Ward felt the electricity of shock and fear shoot through his churning stomach as his facial muscles grew taunt and he clenched his teeth.  Squirming nervously in the high grass, Ward heard two whispers directed in his direction.  “Phai im lang!””Phai im lang!”(Be very quiet!).  With that human forms rose to their knees all around him and headed south to the canal.  His mind was screaming, he had actually joined the Viet Cong!  Being so small, dark skinned, and without a shirt the enemy didn’t suspect him even if they looked right at him.  Ward’s mind was racing for alternatives, just as a hand lightly shoved his shoulder.  It was a guerrilla leader, trying to get his frightened unit moving and, thus, caused Ward to involuntarily do what he hadn’t considered and probably wouldn’t have done on his own.  He joined them. 
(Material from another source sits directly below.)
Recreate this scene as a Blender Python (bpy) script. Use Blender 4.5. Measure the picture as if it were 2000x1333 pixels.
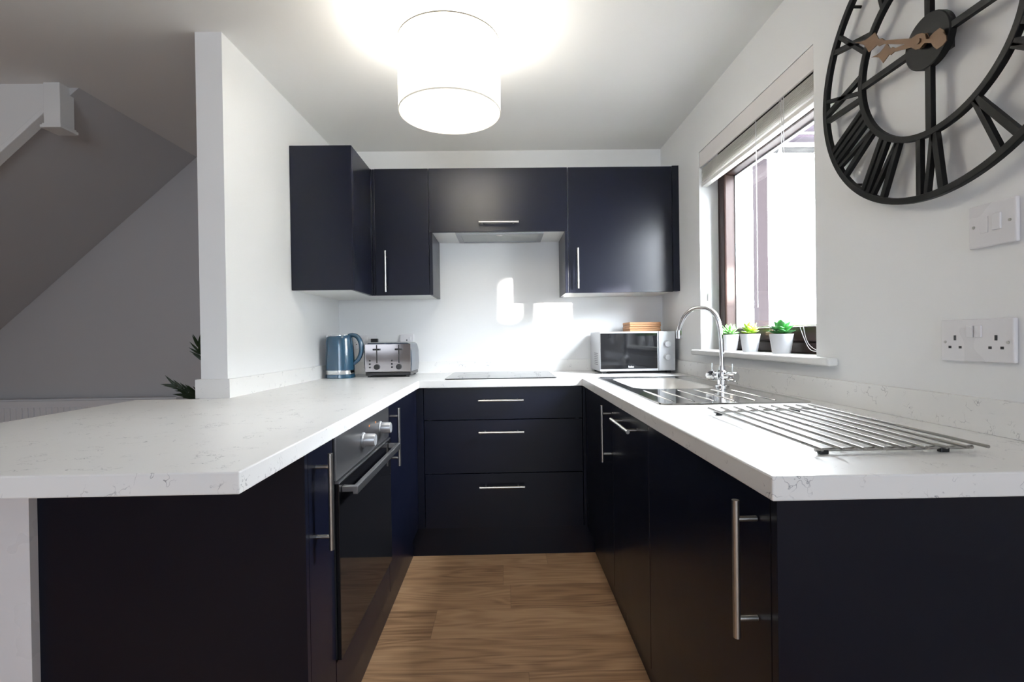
import bpy, bmesh, math, random
from mathutils import Vector, Matrix

for o in list(bpy.data.objects):
    bpy.data.objects.remove(o)
S = bpy.context.scene
COL = S.collection
PI = math.pi

# ------------------------------------------------------------------ camera
cam_d = bpy.data.cameras.new('camera')
cam_d.sensor_width = 36.0
cam_d.lens = 966.79 * 36.0 / 2000.0
cam_d.clip_start = 0.02
cam = bpy.data.objects.new('camera', cam_d)
COL.objects.link(cam)
cr = Vector((0.99975743, -0.01638789, -0.01471489))
cu = Vector((0.01481753, 0.00615948, 0.99987124))
cf = Vector((0.01629515, 0.99984674, -0.00640082))
M = Matrix.Identity(4)
for i in range(3):
    M[i][0] = cr[i]; M[i][1] = cu[i]; M[i][2] = -cf[i]
M[2][3] = 1.142
cam.matrix_world = M
S.camera = cam

# ------------------------------------------------------------------ world, sun, daylight and assumed lamps
W = bpy.data.worlds.new('world')
S.world = W
W.use_nodes = True
bg = W.node_tree.nodes['Background']
bg.inputs[0].default_value = (0.86, 0.93, 1.0, 1)
bg.inputs[1].default_value = 72.0

sun_d = bpy.data.lights.new('sun', 'SUN')
sun_d.energy = 34.0
sun_d.angle = math.radians(0.9)
sun_d.color = (1.0, 0.95, 0.88)
sun = bpy.data.objects.new('sun', sun_d)
COL.objects.link(sun)
sun.rotation_euler = Vector((0.683, -0.73, 0.08)).to_track_quat('Z', 'Y').to_euler()


def area(name, loc, target, sx, sy, power, color, spread=180):
    l = bpy.data.lights.new(name, 'AREA')
    l.shape = 'RECTANGLE'
    l.size = sx
    l.size_y = sy
    l.energy = power
    l.color = color
    l.spread = math.radians(spread)
    o = bpy.data.objects.new(name, l)
    COL.objects.link(o)
    o.location = loc
    o.rotation_euler = (Vector(loc) - Vector(target)).to_track_quat('Z', 'Y').to_euler()
    return o


# added indoor lamp imitating assumed daylight from behind the camera; no opening there
area('assumed_rear_lamp', (0.10, -2.94, 1.40), (0.10, 0.0, 1.40), 1.45, 1.4, 33.0, (0.76, 0.87, 1.0))
area('added_left_fill', (-2.60, -2.94, 1.52), (-2.60, 0.0, 1.60), 1.5, 1.2, 7.5, (0.84, 0.90, 1.0))  # added fill lamp that brightens the living room side and left ceiling
# portal guiding the sky light through the kitchen window
portal = area('kitchen_window_portal', (1.20, 2.07, 1.58), (0.0, 2.07, 1.58), 0.94, 1.02, 1.0, (1, 1, 1))
portal.data.cycles.is_portal = True

S.view_settings.view_transform = 'Standard'
S.view_settings.look = 'None'
S.view_settings.gamma = 1.0
S.view_settings.exposure = 0.62
S.view_settings.use_curve_mapping = False
S.cycles.use_denoising = True
S.cycles.max_bounces = 12
S.cycles.diffuse_bounces = 7
S.cycles.glossy_bounces = 5
S.cycles.transmission_bounces = 8
S.cycles.transparent_max_bounces = 12
S.cycles.sample_clamp_indirect = 6.0
S.cycles.caustics_reflective = False
S.cycles.caustics_refractive = False


# ------------------------------------------------------------------ materials
def mat(name, base=(0.8, 0.8, 0.8), rough=0.5, metal=0.0, spec=0.5, bump=0.0, bscale=40.0, coat=0.0,
        var=0.0, vscale=8.0, stretch=(1, 1, 1), trans=0.0, emit=None, estr=0.0, sss=0.0):
    m = bpy.data.materials.new(name)
    m.use_nodes = True
    nt = m.node_tree
    b = nt.nodes['Principled BSDF']
    b.inputs['Base Color'].default_value = (*base, 1)
    b.inputs['Roughness'].default_value = rough
    b.inputs['Metallic'].default_value = metal
    b.inputs['Specular IOR Level'].default_value = spec
    b.inputs['Coat Weight'].default_value = coat
    b.inputs['Coat Roughness'].default_value = 0.05
    b.inputs['Transmission Weight'].default_value = trans
    if sss:
        b.inputs['Subsurface Weight'].default_value = sss
        b.inputs['Subsurface Radius'].default_value = (0.01, 0.02, 0.005)
    if emit:
        b.inputs['Emission Color'].default_value = (*emit, 1)
        b.inputs['Emission Strength'].default_value = estr
    tc = nt.nodes.new('ShaderNodeTexCoord')
    mp = nt.nodes.new('ShaderNodeMapping')
    mp.inputs['Scale'].default_value = stretch
    nt.links.new(tc.outputs['Object'], mp.inputs['Vector'])
    n = nt.nodes.new('ShaderNodeTexNoise')
    n.inputs['Scale'].default_value = bscale
    n.inputs['Detail'].default_value = 4
    nt.links.new(mp.outputs[0], n.inputs['Vector'])
    if bump:
        bp = nt.nodes.new('ShaderNodeBump')
        bp.inputs['Strength'].default_value = bump
        bp.inputs['Distance'].default_value = 0.001
        nt.links.new(n.outputs['Fac'], bp.inputs['Height'])
        nt.links.new(bp.outputs[0], b.inputs['Normal'])
    n2 = nt.nodes.new('ShaderNodeTexNoise')
    n2.inputs['Scale'].default_value = vscale
    nt.links.new(mp.outputs[0], n2.inputs['Vector'])
    mr = nt.nodes.new('ShaderNodeMapRange')
    mr.inputs['To Min'].default_value = max(0.0, rough - 0.03)
    mr.inputs['To Max'].default_value = rough + 0.03
    nt.links.new(n2.outputs['Fac'], mr.inputs['Value'])
    nt.links.new(mr.outputs[0], b.inputs['Roughness'])
    if var:
        mx = nt.nodes.new('ShaderNodeMixRGB')
        mx.inputs[1].default_value = (*[c * (1 - var) for c in base], 1)
        mx.inputs[2].default_value = (*[min(1, c * (1 + var)) for c in base], 1)
        nt.links.new(n2.outputs['Fac'], mx.inputs[0])
        nt.links.new(mx.outputs[0], b.inputs['Base Color'])
    return m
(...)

Without further thinking, he rose to his knees and began sneaking away with them.  He crawled as rhythmically as they did, careful not to attract attention while fighting to control his mounting terror.  His only hope was to work his way to the outside left rear of the group.  But how would he get away? 

If he made a break to the river, his own men in the perimeter would shoot him due to the noise.  Slowly he worked his way around and to the back of the group of what he estimated to be 20 Viet Cong.  Were there others?  There must be more of them closeby.  Ward knew that he had to do something fast.  At any moment one could ask him a question or order him to do something. 

Now the last man in the band, he continued moving with them for about another 100 meters before lowering his chest to the ground and remaining motionless, praying no one had seen him.  Gradually the group of guerrillas dissipated into the night and Ward congratulated himself in being slicker than a kitchen cockroach. But he knew that it wasn’t over.  Not yet.

He knew that if he moved around, in the location he was in, he was in real danger of being shot by one of us along the perimeter line.  Another danger was being spotted by other Viet Cong and even if he could move, he probably wouldn’t be able to find the bodies again.  He knew that he had no choice but to lie very quietly until daylight.  And that he did.